Despite such off-putting pseudo-intellectual garbage, the music herein is really pretty good. Autodigest’s approach is simply to fragment everything he can get his hands on, and grind it into dust; through atomisation, he reaches into some new real of digital madness. Of the 12 tracks here, most are experiments in a series titled “Compression”. Only one is called an “Expansion”, a statistic which indicates he prefers the act of crushing to the act of building. Fear not however; it’s not a huge stitch-together patchwork from familiar musical sources, like John Oswald and his Plunderphonics. Rather, it’s mostly totally abstract digital noise. And what noise… vast cathedrals of nihilistic, oppressive din… nightmarish feelings are conveyed almost instantly. Events rush by at 100 mph, suggesting information overload squeezed down a narrow digital pipe… ghastly bass throbs, utterly unmusical, underpin everything in this crazy-house architecture, while liberal use of digital echo delineates enormous spaces. Good, massy and waighty sound art; delivered with dynamics which are often-times quite remarkable. I hate remix culture, but this goes beyond the rim of remixing and moves into another totally horrifying space.

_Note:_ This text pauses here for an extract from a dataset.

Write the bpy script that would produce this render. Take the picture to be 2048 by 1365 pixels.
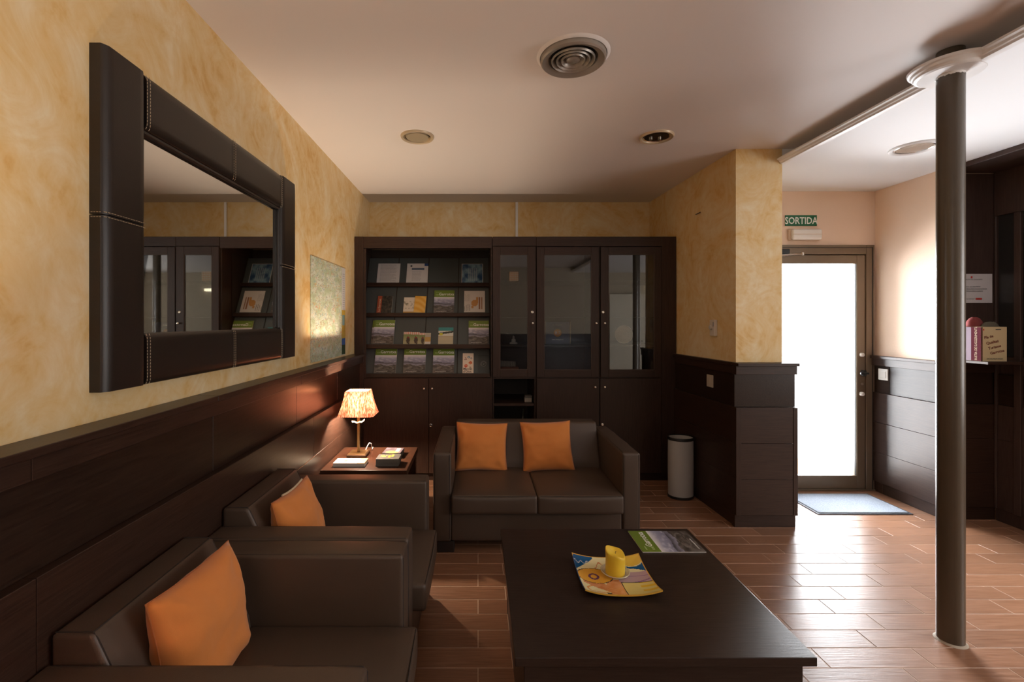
import bpy, bmesh, math, random
from mathutils import Vector, Matrix, noise
random.seed(7)
S = bpy.context.scene
for o in list(bpy.data.objects): bpy.data.objects.remove(o)
C = S.collection
R = math.radians

# ------------------------------------------------------------------ camera, world, lights, exposure
EYE = 1.44
cd = bpy.data.cameras.new('camera'); cam = bpy.data.objects.new('camera', cd); C.objects.link(cam)
cam.location = (0, 0, EYE); cam.rotation_euler = (R(90), 0, 0)
cd.sensor_width = 36; cd.lens = 925/2048*36
cd.shift_x = 68/2048; cd.shift_y = -39.5/2048; cd.clip_start = .02
S.camera = cam
W = bpy.data.worlds.new('sky'); S.world = W; W.use_nodes = True
W.node_tree.nodes['Background'].inputs[0].default_value = (.93, .97, 1, 1)
W.node_tree.nodes['Background'].inputs[1].default_value = 7.5
def area(name, loc, rot, sx, sy, power, col):
    l = bpy.data.lights.new(name, 'AREA'); l.shape = 'RECTANGLE'; l.size = sx; l.size_y = sy
    l.energy = power; l.color = col
    o = bpy.data.objects.new(name, l); C.objects.link(o); o.location = loc; o.rotation_euler = rot
    return o
def point(name, loc, power, col, r=.03):
    l = bpy.data.lights.new(name, 'POINT'); l.energy = power; l.color = col; l.shadow_soft_size = r
    o = bpy.data.objects.new(name, l); C.objects.link(o); o.location = loc
    return o
# daylight through the street door and the reception window, plus an added fill light from behind
area('door_daylight', (2.86, 4.1, 1.08), (R(-90), 0, 0), .86, 1.85, 95, (.95, .97, 1))
area('window_daylight', (5.36, .0, 1.5), (0, R(90), 0), 1.6, 2.4, 58, (1, .97, .95))
area('rear_fill_light', (-.35, -2.1, 1.75), (R(90), 0, 0), 1.3, 1.1, 4, (1, .92, .82))
LAMP_COL = (1, .80, .60)
point('lamp_bulb_light', (-.861, 3.335, .85), 42, LAMP_COL, .02)
point('near_lamp_bulb_light', (-.84, .52, .85), 30, LAMP_COL, .02)
S.view_settings.view_transform = 'Standard'; S.view_settings.look = 'None'
S.view_settings.exposure = 0.62; S.view_settings.gamma = 1
S.view_settings.use_curve_mapping = False

# ------------------------------------------------------------------ materials
MT = {}
def lin(c):
    return tuple(((v/255)/12.92 if v/255 <= .04045 else ((v/255+.055)/1.055)**2.4) for v in c)
def mat(name, col, rough=.5, metal=0, spec=.5, **kw):
    if name in MT: return MT[name]
    m = bpy.data.materials.new(name); m.use_nodes = True
    p = m.node_tree.nodes['Principled BSDF']
    p.inputs['Base Color'].default_value = (*col, 1)
    p.inputs['Roughness'].default_value = rough
    p.inputs['Metallic'].default_value = metal
    p.inputs['Specular IOR Level'].default_value = spec
    for k, v in kw.items(): p.inputs[k.replace('_', ' ')].default_value = v
    MT[name] = m
    return m
def nd(m, t, **kw):
    n = m.node_tree.nodes.new(t)
    for k, v in kw.items(): setattr(n, k, v)
    return n
def lk(m, a, b): m.node_tree.links.new(a, b)
def coords(m, scale=(1, 1, 1), kind='Object'):
    tc = nd(m, 'ShaderNodeTexCoord'); mp = nd(m, 'ShaderNodeMapping')
    mp.inputs['Scale'].default_value = scale
    lk(m, tc.outputs[kind], mp.inputs['Vector'])
    return mp.outputs['Vector']
def noise_n(m, vec, scale, detail=4, rough=.55, dist=0):
    n = nd(m, 'ShaderNodeTexNoise'); n.inputs['Scale'].default_value = scale
    n.inputs['Detail'].default_value = detail; n.inputs['Roughness'].default_value = rough
    n.inputs['Distortion'].default_value = dist
    lk(m, vec, n.inputs['Vector'])
    return n.outputs['Fac']
def ramp(m, fac, stops):
    r = nd(m, 'ShaderNodeValToRGB'); e = r.color_ramp.elements
    while len(e) < len(stops): e.new(.5)
    for i, (p, c) in enumerate(stops): e[i].position = p; e[i].color = (*c, 1)
    lk(m, fac, r.inputs['Fac'])
    return r.outputs['Color']
def bump(m, fac, strength, dist=.002):
    b = nd(m, 'ShaderNodeBump'); b.inputs['Strength'].default_value = strength
    b.inputs['Distance'].default_value = dist
    lk(m, fac, b.inputs['Height']); lk(m, b.outputs['Normal'], P(m).inputs['Normal'])
def P(m): return m.node_tree.nodes['Principled BSDF']
def dark_wood(name, c0, c1, sc, rough=.38):
    m = mat(name, c0, rough, 0, .32)
    v = coords(m, sc); f = noise_n(m, v, 6, 6, .65, .4)
    lk(m, ramp(m, f, [(.3, c0), (.7, c1)]), P(m).inputs['Base Color'])
    bump(m, f, .25, .0015)
    return m
WD0, WD1 = (.022, .0105, .007), (.048, .025, .017)
wood_v = dark_wood('dark_wood_upright', WD0, WD1, (30, 30, 1.2))
wood_x = dark_wood('dark_wood_across', WD0, WD1, (1.2, 30, 30))
wood_y = dark_wood('dark_wood_lengthwise', WD0, WD1, (30, 1.2, 30), .33)
wood_t = dark_wood('dark_wood_table', (.022, .013, .0105), (.038, .024, .019), (1.5, 22, 22), .30)
wood_s = dark_wood('red_brown_wood', (.035, .014, .008), (.06, .026, .015), (1.5, 22, 22), .25)
wood_c = dark_wood('closet_wood', (.040, .023, .019), (.066, .041, .034), (30, 30, 1.2))
wood_in = mat('cabinet_interior_wood', (.03, .018, .012), .6)
panel_lack = dark_wood('recessed_panel_wood', (.016, .008, .0055), (.032, .018, .012), (20, 1.2, 20), .30)
def paint_mat():
    m = mat('sponged_yellow_paint', (.7, .5, .25), .62)
    v = coords(m, (1, 1, 1))
    a = noise_n(m, v, 1.4, 5, .6, 3.0); b = noise_n(m, v, 4.2, 6, .62, 4.5)
    ad = nd(m, 'ShaderNodeMath', operation='MULTIPLY_ADD'); lk(m, a, ad.inputs[0]); ad.inputs[1].default_value = .6
    mu = nd(m, 'ShaderNodeMath', operation='MULTIPLY'); lk(m, b, mu.inputs[0]); mu.inputs[1].default_value = .4
    lk(m, mu.outputs[0], ad.inputs[2])
    lk(m, ramp(m, ad.outputs[0], [(.36, (.70, .42, .14)), (.44, (.76, .53, .235)), (.53, (.79, .60, .325)), (.66, (.84, .71, .48))]), P(m).inputs['Base Color'])
    bump(m, b, .12, .002)
    return m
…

I’m not inclined to find out any more about this guy. Printed credit simply read “Written and composed by everyone” but “Mixed, compressed and expanded by Autodigest”. It’s my guess that he’s trying to pack as much substance as he possible can into concentrated lumps of poisonous boiled sweets, like Spangles laced with arsenic. The internal mock-triptych image inside is particularly sardonic; there’s a priest at high mass, hands raised, about to consecrate the sacred host. But his eyes are hidden by a superimposed black shape wich contains a stained glass window. This image is flanked by two rag dolls, so scrappy that even Mike Kelley would reject them, more like something from primitive, rural witchcraft. In all, a fairly singular statement, startling, alarming and quite subversive in intent; it drives another nail into the coffin of Western civilization.